When it got dark, and that doesn’t happen until well after ten in Scotland at this time of year, there was a fireworks display. We decided that the view from our boat, which was rafted well into the harbor and away from land, would be excellent. I liked the idea of being under the protection of Karen’s cover, away from the rain and the evening chill. I’m not the only one on board who was happy to get into a cozier venue for the fireworks.

Considering that this was just a private display, it lasted quite a long time and boasted a variety of colors and explosions. I’d say that it competed favorably with any fireworks I’ve seen in recent memory, and was an ideal way to cap the evening and the whole cruise.

The next morning was rainy and dreary, and this was departure day for Dave and Patti. Art and Dave managed to get their luggage to the small ferry to Oban after crawling across the two training boats. By the time Patti and Dave were headed to the mainland, we untied ourselves from the training sailboat and motored away from Oban.

It was a short motor to an anchorage that would get us in the general direction of Ardfern, where we’ll be having some work done and meeting new crew. But it was rainy, and I’m starting to think that summer in Scotland isn’t all that summery.
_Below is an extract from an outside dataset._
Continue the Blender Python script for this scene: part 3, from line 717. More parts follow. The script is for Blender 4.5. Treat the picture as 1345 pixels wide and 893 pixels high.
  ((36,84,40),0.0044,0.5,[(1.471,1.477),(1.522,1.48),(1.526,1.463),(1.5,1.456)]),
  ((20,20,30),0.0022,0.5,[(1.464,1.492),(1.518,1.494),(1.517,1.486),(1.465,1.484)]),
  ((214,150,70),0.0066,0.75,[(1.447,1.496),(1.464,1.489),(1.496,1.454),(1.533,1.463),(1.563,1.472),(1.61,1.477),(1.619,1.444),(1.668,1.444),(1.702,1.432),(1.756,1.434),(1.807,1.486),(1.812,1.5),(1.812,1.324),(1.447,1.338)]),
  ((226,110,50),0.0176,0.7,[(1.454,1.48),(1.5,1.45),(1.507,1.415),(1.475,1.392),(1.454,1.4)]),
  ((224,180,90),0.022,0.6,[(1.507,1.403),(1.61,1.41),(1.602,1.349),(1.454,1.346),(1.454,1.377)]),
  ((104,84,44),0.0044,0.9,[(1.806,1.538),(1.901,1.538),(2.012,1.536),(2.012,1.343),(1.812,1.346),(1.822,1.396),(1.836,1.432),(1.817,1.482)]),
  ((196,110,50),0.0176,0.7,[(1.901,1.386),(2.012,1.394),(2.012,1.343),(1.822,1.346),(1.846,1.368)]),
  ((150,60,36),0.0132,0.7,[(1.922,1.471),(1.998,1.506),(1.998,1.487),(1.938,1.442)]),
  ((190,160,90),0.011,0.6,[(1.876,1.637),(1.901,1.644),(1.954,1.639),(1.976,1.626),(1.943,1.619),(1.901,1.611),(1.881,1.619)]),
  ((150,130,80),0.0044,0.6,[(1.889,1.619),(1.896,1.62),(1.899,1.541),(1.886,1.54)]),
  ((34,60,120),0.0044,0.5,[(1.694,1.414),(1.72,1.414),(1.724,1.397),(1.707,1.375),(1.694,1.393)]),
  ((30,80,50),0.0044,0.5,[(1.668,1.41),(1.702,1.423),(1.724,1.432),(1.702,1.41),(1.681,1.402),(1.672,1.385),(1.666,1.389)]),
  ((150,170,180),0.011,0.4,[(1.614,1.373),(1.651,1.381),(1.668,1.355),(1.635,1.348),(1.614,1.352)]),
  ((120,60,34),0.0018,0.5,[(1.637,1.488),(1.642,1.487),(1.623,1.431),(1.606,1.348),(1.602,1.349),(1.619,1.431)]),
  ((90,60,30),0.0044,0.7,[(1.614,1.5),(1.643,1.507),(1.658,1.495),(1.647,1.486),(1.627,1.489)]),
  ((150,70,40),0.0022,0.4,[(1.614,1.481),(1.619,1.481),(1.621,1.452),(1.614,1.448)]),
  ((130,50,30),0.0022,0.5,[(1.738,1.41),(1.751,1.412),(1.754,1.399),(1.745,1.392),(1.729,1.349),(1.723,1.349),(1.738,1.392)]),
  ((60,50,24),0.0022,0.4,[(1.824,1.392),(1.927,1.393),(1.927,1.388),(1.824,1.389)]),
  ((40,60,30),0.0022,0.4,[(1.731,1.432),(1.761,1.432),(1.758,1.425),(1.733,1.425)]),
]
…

The anchorage Art chose is called Puilladobhrain, and we weren’t the only sailboat that had discovered it. In fact, Art was reading a Yachting Magazine he’d picked up in Oban, and was thumbing through an article called “40 Great Anchorages in Britain”, when he realized that the title photo of the article was the exact scene we were overlooking. To add to our experience, a rainbow came up after the rain stopped, and seemed to stretch from one end of the world to the other.

We’ve just arrived in Ardfern to get some work done on the boat and to retrieve our nephews from Oban. We promise; we’ll return them in the same condition we get them.